A picture’s worth a thousand words as regular users of Facebook, Instagram, Tumblr, Twitter and Pinterest know all too well. A new visual study from Curalate offers unusual insights into which images resonate and engage us best.
Curalate, a visual marketing and analytics firm, looked at 500,000 images on Pinterest across 30 visual dimensions. You can get their infographic here. The goal was to identify the visual elements that drove greater re-pins.
According to CEO Apu Gupta humans interacted with pictures before words because sight is our most developed sense.

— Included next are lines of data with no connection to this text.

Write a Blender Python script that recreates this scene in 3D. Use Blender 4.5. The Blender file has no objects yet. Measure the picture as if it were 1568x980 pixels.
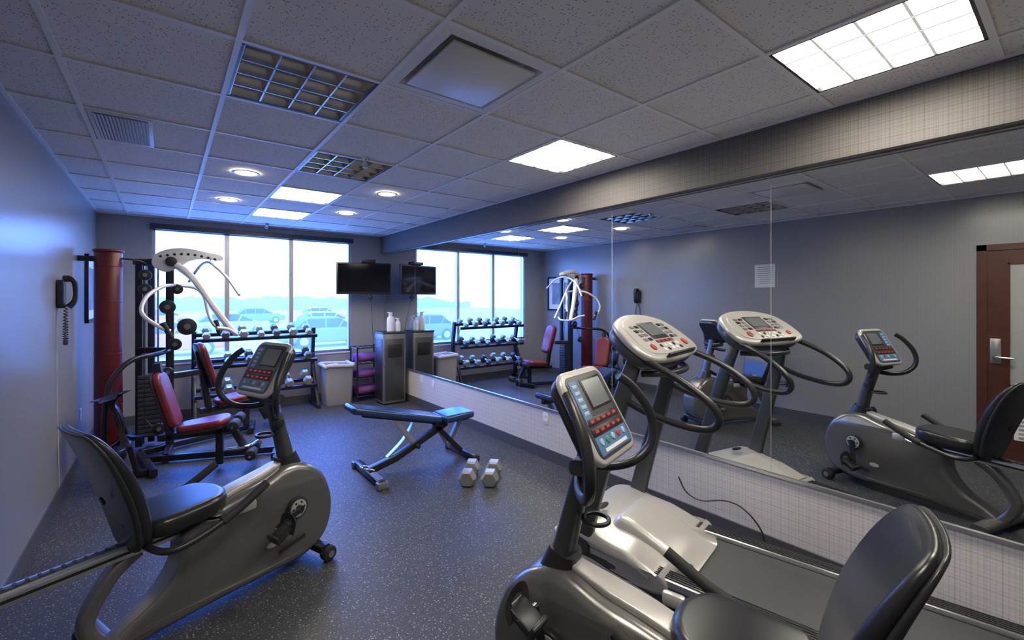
import bpy, bmesh, math, random
from mathutils import Vector, Matrix, Euler
from mathutils.geometry import tessellate_polygon
random.seed(4)
sc=bpy.context.scene
COL=bpy.context.collection
H=2.632; CAMZ=1.585; XL=-.666; XR=3.013; XS=2.935; YL=7.2; YB=-1.4; ZMT=2.345; ZMB=.505
# ------------------------------------------------------------------ camera
cd=bpy.data.cameras.new('camera'); cam=bpy.data.objects.new('camera',cd); COL.objects.link(cam); sc.camera=cam
cam.location=(0,0,CAMZ); cam.rotation_euler=(math.radians(90),0,-math.radians(36.732))
cd.sensor_width=36; cd.lens=678.17/1568*36; cd.shift_x=25.2/1568; cd.shift_y=-32.7/1568; cd.clip_start=.02
# ------------------------------------------------------------------ materials
def new_mat(name):
    m=bpy.data.materials.new(name); m.use_nodes=True
    nt=m.node_tree; return m,nt,nt.nodes['Principled BSDF']
def mat(name,col,rough=.5,metal=0,noise=.06,nscale=40,bump=0,emis=None,es=0,spec=None,coat=0):
    m,nt,b=new_mat(name)
    b.inputs['Roughness'].default_value=rough; b.inputs['Metallic'].default_value=metal
    if spec is not None: b.inputs['Specular IOR Level'].default_value=spec
    if coat: b.inputs['Coat Weight'].default_value=coat; b.inputs['Coat Roughness'].default_value=.1
    tc=nt.nodes.new('ShaderNodeTexCoord'); n=nt.nodes.new('ShaderNodeTexNoise'); n.inputs['Scale'].default_value=nscale; n.inputs['Detail'].default_value=3
    nt.links.new(tc.outputs['Object'],n.inputs['Vector'])
    r=nt.nodes.new('ShaderNodeMix'); r.data_type='RGBA'
    r.inputs[6].default_value=tuple(max(0,c*(1-noise)) for c in col)+(1,); r.inputs[7].default_value=tuple(min(1,c*(1+noise)) for c in col)+(1,)
    nt.links.new(n.outputs['Fac'],r.inputs[0]); nt.links.new(r.outputs[2],b.inputs['Base Color'])
    if bump:
        bp=nt.nodes.new('ShaderNodeBump'); bp.inputs['Strength'].default_value=bump; bp.inputs['Distance'].default_value=.002
        nt.links.new(n.outputs['Fac'],bp.inputs['Height']); nt.links.new(bp.outputs[0],b.inputs['Normal'])
    if emis: b.inputs['Emission Color'].default_value=tuple(emis)+(1,); b.inputs['Emission Strength'].default_value=es
    return m
def math_node(nt,op,a,b=None,c=None):
    n=nt.nodes.new('ShaderNodeMath'); n.operation=op
    for i,x in enumerate((a,b,c)):
        if x is None: continue
        if isinstance(x,(int,float)): n.inputs[i].default_value=x
        else: nt.links.new(x,n.inputs[i])
    return n.outputs[0]
def wallpaper(name,col,contrast=.16,period=.022,rough=.6,spec=.5):
    m,nt,b=new_mat(name); b.inputs['Roughness'].default_value=rough; b.inputs['Specular IOR Level'].default_value=spec
    tc=nt.nodes.new('ShaderNodeTexCoord'); sp=nt.nodes.new('ShaderNodeSeparateXYZ'); nt.links.new(tc.outputs['Object'],sp.inputs[0])
    h=math_node(nt,'ADD',sp.outputs[0],sp.outputs[1])
    def lines(c,p,w):
        f=math_node(nt,'FRACT',math_node(nt,'DIVIDE',c,p))
        return math_node(nt,'LESS_THAN',f,w)
    tot=math_node(nt,'ADD',lines(h,period,.25),lines(sp.outputs[2],period,.25))
    tot=math_node(nt,'ADD',tot,math_node(nt,'ADD',lines(h,period*2.63,.12),lines(sp.outputs[2],period*2.63,.12)))
    n=nt.nodes.new('ShaderNodeTexNoise'); n.inputs['Scale'].default_value=3; n.inputs['Detail'].default_value=4
    nt.links.new(tc.outputs['Object'],n.inputs['Vector'])
    tot=math_node(nt,'ADD',tot,math_node(nt,'MULTIPLY',n.outputs['Fac'],.5))
    fac=math_node(nt,'MULTIPLY',tot,contrast)
    r=nt.nodes.new('ShaderNodeMix'); r.data_type='RGBA'; r.inputs[6].default_value=tuple(col)+(1,); r.inputs[7].default_value=tuple(c*.25 for c in col)+(1,)
    nt.links.new(fac,r.inputs[0]); nt.links.new(r.outputs[2],b.inputs['Base Color'])
    return m
M_wall=wallpaper('wallpaper_beige_grid',(.66,.62,.58),.15,.019)
M_wallg=wallpaper('wallpaper_grey_linen',(.31,.305,.30),.09,.014)
M_wallL=wallpaper('wallpaper_grey_satin',(.27,.275,.29),.09,.014,.29,1.0)
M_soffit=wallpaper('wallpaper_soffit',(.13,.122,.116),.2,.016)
def speckle_floor():
    m,nt,b=new_mat('rubber_floor_speckled'); b.inputs['Roughness'].default_value=.5; b.inputs['Specular IOR Level'].default_value=.4
    tc=nt.nodes.new('ShaderNodeTexCoord')
    base=nt.nodes.new('ShaderNodeTexNoise'); base.inputs['Scale'].default_value=2.5; base.inputs['Detail'].default_value=5
    nt.links.new(tc.outputs['Object'],base.inputs['Vector'])
    r=nt.nodes.new('ShaderNodeMix'); r.data_type='RGBA'; r.inputs[6].default_value=(.034,.036,.041,1); r.inputs[7].default_value=(.052,.055,.062,1)
    nt.links.new(base.outputs['Fac'],r.inputs[0]); last=r.outputs[2]
    for sc_,th,colr,seed in ((75,.16,(.31,.33,.37,1),0),(130,.19,(.18,.20,.235,1),3),(55,.13,(.018,.019,.021,1),7)):
        mp=nt.nodes.new('ShaderNodeMapping'); mp.inputs['Location'].default_value=(seed,seed*.7,0); nt.links.new(tc.outputs['Object'],mp.inputs[0])
        v=nt.nodes.new('ShaderNodeTexVoronoi'); v.inputs['Scale'].default_value=sc_; nt.links.new(mp.outputs[0],v.inputs['Vector'])
        near=math_node(nt,'LESS_THAN',v.outputs['Distance'],th*1.6)
        s=nt.nodes.new('ShaderNodeSeparateColor'); nt.links.new(v.outputs['Color'],s.inputs[0])
        f=math_node(nt,'MULTIPLY',near,math_node(nt,'LESS_THAN',s.outputs[0],.38))
        x=nt.nodes.new('ShaderNodeMix'); x.data_type='RGBA'; nt.links.new(f,x.inputs[0]); nt.links.new(last,x.inputs[6]); x.inputs[7].default_value=colr; last=x.outputs[2]
    nt.links.new(last,b.inputs['Base Color'])
    bp=nt.nodes.new('ShaderNodeBump'); bp.inputs['Strength'].default_value=.15; n2=nt.nodes.new('ShaderNodeTexNoise'); n2.inputs['Scale'].default_value=180
    nt.links.new(tc.outputs['Object'],n2.inputs['Vector']); nt.links.new(n2.outputs['Fac'],bp.inputs['Height']); nt.links.new(bp.outputs[0],b.inputs['Normal'])
    return m
M_floor=speckle_floor()
def tile_mat():
    m,nt,b=new_mat('acoustic_ceiling_tile'); b.inputs['Roughness'].default_value=.85
    tc=nt.nodes.new('ShaderNodeTexCoord'); mp=nt.nodes.new('ShaderNodeMapping'); mp.inputs['Scale'].default_value=(1,.6,1); nt.links.new(tc.outputs['Object'],mp.inputs[0])
    v=nt.nodes.new('ShaderNodeTexVoronoi'); v.inputs['Scale'].default_value=105; nt.links.new(mp.outputs[0],v.inputs['Vector'])
    s=nt.nodes.new('ShaderNodeSeparateColor'); nt.links.new(v.outputs['Color'],s.inputs[0])
    f=math_node(nt,'MULTIPLY',math_node(nt,'LESS_THAN',v.outputs['Distance'],.28),math_node(nt,'LESS_THAN',s.outputs[1],.5))
    x=nt.nodes.new('ShaderNodeMix'); x.data_type='RGBA'; nt.links.new(f,x.inputs[0]); x.inputs[6].default_value=(.74,.70,.655,1); x.inputs[7].default_value=(.32,.30,.28,1)
    nt.links.new(x.outputs[2],b.inputs['Base Color']); return m
M_tile=tile_mat()
M_tbar=mat('ceiling_grid_metal',(.76,.73,.69),.45,0,.03)
M_vent=mat('vent_enamel',(.70,.67,.63),.4,0,.03)
M_black=mat('black_plastic',(.02,.02,.022),.35,0,.15,60)
M_blackm=mat('black_painted_steel',(.025,.026,.03),.3,.3,.15,60)
M_rub=mat('black_rubber',(.018,.018,.018),.7,0,.2,80,.3)
M_vinyl=mat('black_vinyl',(.016,.017,.02),.3,0,.15,50,.1)
M_vinylb=mat('black_vinyl_blue_sheen',(.018,.045,.14),.22,0,.15,50,.1)  # black bench pads; blue window sheen painted into the base colour
M_silver=mat('bike_gunmetal_plastic',(.18,.177,.168),.27,.6,.04,20)
M_silverd=mat('dark_grey_silver',(.085,.088,.09),.32,.5,.05,20)
M_light=mat('light_silver_plastic',(.48,.47,.445),.33,.3,.03,20)
M_gymw=mat('white_silver_powdercoat',(.72,.715,.70),.25,.15,.03,20)
M_alu=mat('brushed_aluminium',(.60,.60,.60),.28,.9,.08,90)
M_chrome=mat('chrome',(.75,.75,.76),.12,1,.03)
M_red=mat('red_vinyl',(.16,.017,.02),.36,0,.1,30,.1)
M_bagred=mat('red_bag_vinyl',(.12,.008,.012),.42,0,.12,12,.15)
M_white=mat('white_plastic',(.75,.74,.72),.4,0,.03)
M_grey=mat('grey_enamel_steel',(.20,.20,.205),.35,.4,.05)
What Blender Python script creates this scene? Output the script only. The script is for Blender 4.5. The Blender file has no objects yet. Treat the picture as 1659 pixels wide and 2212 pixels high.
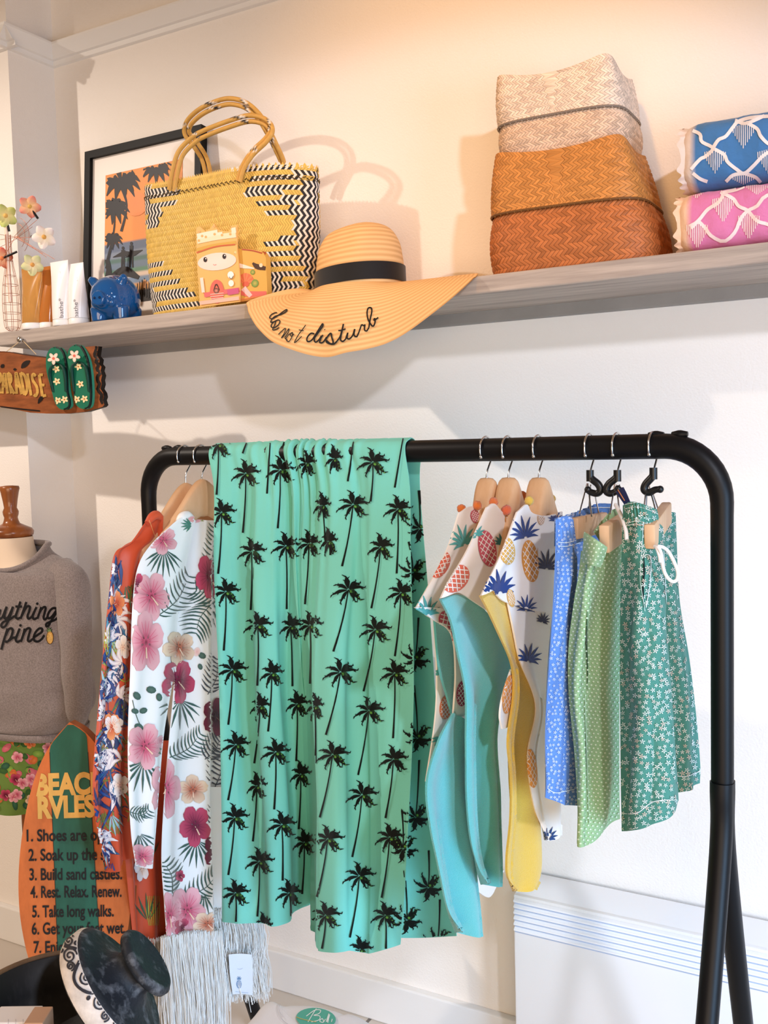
import bpy, bmesh, math, random
import numpy as np
from mathutils import Vector, Matrix
from mathutils.bvhtree import BVHTree
from mathutils.geometry import tessellate_polygon
random.seed(7); rng = np.random.default_rng(7)
S = bpy.context.scene; COL = S.collection

# ------------------------------------------------------------------ camera (focal length in pixels of the 1659x2212 frame)
FPX, CX, CY, CAMH = 2100.0, 829.5, 1106.0, 1.48
def _n(v): v = np.array(v, float); return v / np.linalg.norm(v)
_down = _n((.026, 1, 147 / FPX)); _ml = np.array((-3680., -51.3, FPX))
_ex = -_n(_ml - _down * _ml.dot(_down)); _ez = -_down; _ey = np.cross(_ez, _ex)
RM = np.array([_ex, _ey, _ez]); CAM = np.array([0, 0, CAMH])
cam = bpy.data.cameras.new('camera'); camo = bpy.data.objects.new('camera', cam); COL.objects.link(camo)
mw = Matrix.Identity(4)
for i in range(3):
    mw[i][0] = RM[i, 0]; mw[i][1] = -RM[i, 1]; mw[i][2] = -RM[i, 2]; mw[i][3] = CAM[i]
camo.matrix_world = mw
cam.sensor_fit = 'VERTICAL'; cam.sensor_height = 36; cam.sensor_width = 27; cam.lens = FPX / 2212 * 36; cam.clip_start = .05
S.camera = camo
S.view_settings.view_transform = 'Standard'; S.view_settings.look = 'None'
S.view_settings.gamma = 1; S.view_settings.use_curve_mapping = False
S.view_settings.exposure = 0.0
S.cycles.max_bounces = 8; S.cycles.transparent_max_bounces = 8
S.cycles.sample_clamp_indirect = 6

# ------------------------------------------------------------------ light: cool daylight from the shop window, warm ceiling spots
w = bpy.data.worlds.new('world'); S.world = w; w.use_nodes = True
w.node_tree.nodes['Background'].inputs[0].default_value = (1, .62, .38, 1)
w.node_tree.nodes['Background'].inputs[1].default_value = .27
def area(name, loc, tgt, sx, sy, power, col):
    l = bpy.data.lights.new(name, 'AREA'); l.shape = 'RECTANGLE'; l.size = sx; l.size_y = sy; l.energy = power; l.color = col
    o = bpy.data.objects.new(name, l); COL.objects.link(o); o.location = loc
    o.rotation_euler = (Vector(tgt) - Vector(loc)).to_track_quat('-Z', 'Y').to_euler(); return o
def spot(name, loc, tgt, power, col, size, blend, r):
    l = bpy.data.lights.new(name, 'SPOT'); l.energy = power; l.color = col; l.spot_size = math.radians(size); l.spot_blend = blend; l.shadow_soft_size = r
    o = bpy.data.objects.new(name, l); COL.objects.link(o); o.location = loc
    o.rotation_euler = (Vector(tgt) - Vector(loc)).to_track_quat('-Z', 'Y').to_euler(); return o
wd = area('window_daylight', (2.3, .1, .9), (-.5, 2.05, .22), 1.3, 1.5, 31, (.40, .66, 1.0)); wd.data.spread = math.radians(85)
area('shopfront_daylight', (.7, -2.6, .9), (-.8, 2.0, .7), 3.0, 1.8, 84, (1, .76, .52))
spot('ceiling_spot_left', (-3.28, .08, 3.2), (-1.8, 2.05, 1.0), 220, (1, .86, .74), 64, .8, .03)
spot('ceiling_spot_right', (1.2, -.4, 2.6), (-1.2, 2.05, .8), 152, (.84, .87, 1.0), 51, .12, .07)
spot('ceiling_spot_wall', (-.75, .9, 3.1), (-.9, 2.05, 2.1), 42, (1, .48, .12), 66, .9, .06)

# ------------------------------------------------------------------ pixels to points
def ray(px, py): return RM @ np.array([(px - CX) / FPX, (py - CY) / FPX, 1.])
def at(px, py, Y): r = ray(px, py); return CAM + r * (Y / r[1])
def atx(px, py, X): r = ray(px, py); return CAM + r * (X / r[0])
def atz(px, py, z): r = ray(px, py); return CAM + r * ((z - CAMH) / r[2])
def proj(p): c = RM.T @ (np.array(p, float) - CAM); return np.array([CX + FPX * c[0] / c[2], CY + FPX * c[1] / c[2], c[2]])
def lin(c):
    c = np.array(c[:3], float) / 255.
    return np.where(c <= .04045, c / 12.92, ((c + .055) / 1.055) ** 2.4)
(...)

He speculated, “We initially started painting pictures on walls which were more emotional than text and are a minimal commitment.” Pictures, he says, offer so much context that minimal copy is needed to explain them or to orient the viewer.
Here’s a quick summary of the findings:
- Red/orange images get 2X the re-pins of blue images
- Multi-colors are re-pinned 3.23X more than pictures with just 1 dominant color
- Medium lit images get 20X re-pins over darker images
- Images with less than 30% whitespace are re-pinned the most
- Images that are 50% saturated get 10X more re-pins
- Vertical images with an aspect ratio of 2.3-4.5 are re-pinned 60X more often
- Pictures with less than 10% background get 2-4X more re-pins
- Pictures with smooth textures get re-pinned 17X more than rough textures
- Brand images without faces get 23% more re-pins than those with faces
To some extent, these findings are an insight into our reptilian brains. They are also a reflection of how we have been visually trained by media since childhood. The lack of interest in seeing people is counterintuitive especially when you consider that the underlying psychology revealed in this study suggests that warm, clear, proportional, colorful and familiar images are the things that draw us in, capture our imaginations and motivate us to share. This is a big step toward a visual formula for increased engagement.